Years ago a request could have been for a very large object, but nowadays most backup tools are creating 10,000’s of objects/files per TB backed up as they doing things like deduplication of data and so work with much smaller block sizes.

So Storj offers one of the best options for ‘cold’ storage as it has the recovery process of a ‘hot’ storage system, but the pricing of a ‘cold’ solution. The problem from a node operators point of view we hope to gain additional income from retrieval requests, so we want the blocks we store to be accessed frequently.

3 Likes

Decided to follow you last night and deleted my oldest node as well. 9 months without payment and none on the horizon was the final straw. I’ve left my secondary node running on a trash disk I don’t want to put back into use but the 9 month old full node is now gone. Didn’t make sense to spend money on more drives whilst that vm was sitting there essentially earning nothing.

1 Like

You could have gotten 9 payouts on zksync, but of course, why mention that option…

Anyway, good bye…

1 Like

and useless payments they would have been.
and it isn’t good bye. I still have another node. As I wrote above. I deleted the full node as I needed the hypervisor capacity for other things.
So I’m still here until at least that drive dies.
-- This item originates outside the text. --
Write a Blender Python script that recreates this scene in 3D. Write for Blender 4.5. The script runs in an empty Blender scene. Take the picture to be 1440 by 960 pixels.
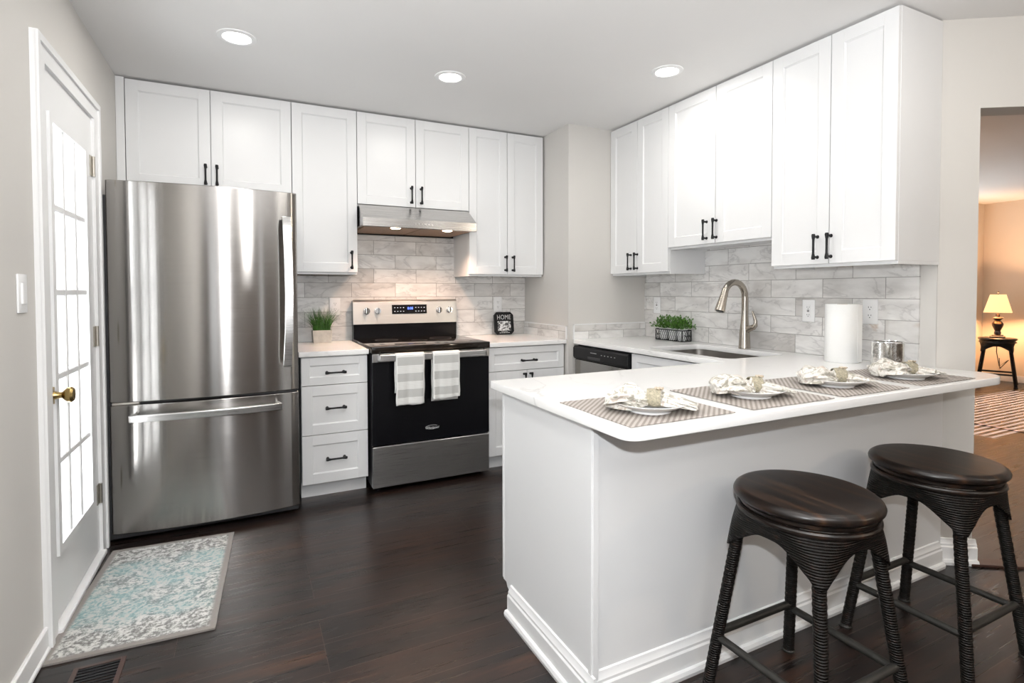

Useless maybe but that’s true for a lot of payments on eth at the moment.
Still a difference if you talk about payments you can’t use versus not getting paid (as that is simply not true and makes STORJ look bad)

Storj selected this ecosytem and they selected zksync. They are not accountable for those choices? That storj even failed to predict the impact of the London fork just stuns me.

How exactly does an SNO “remain profitable” (as storj likes to say) when the payments they make are effectively useless?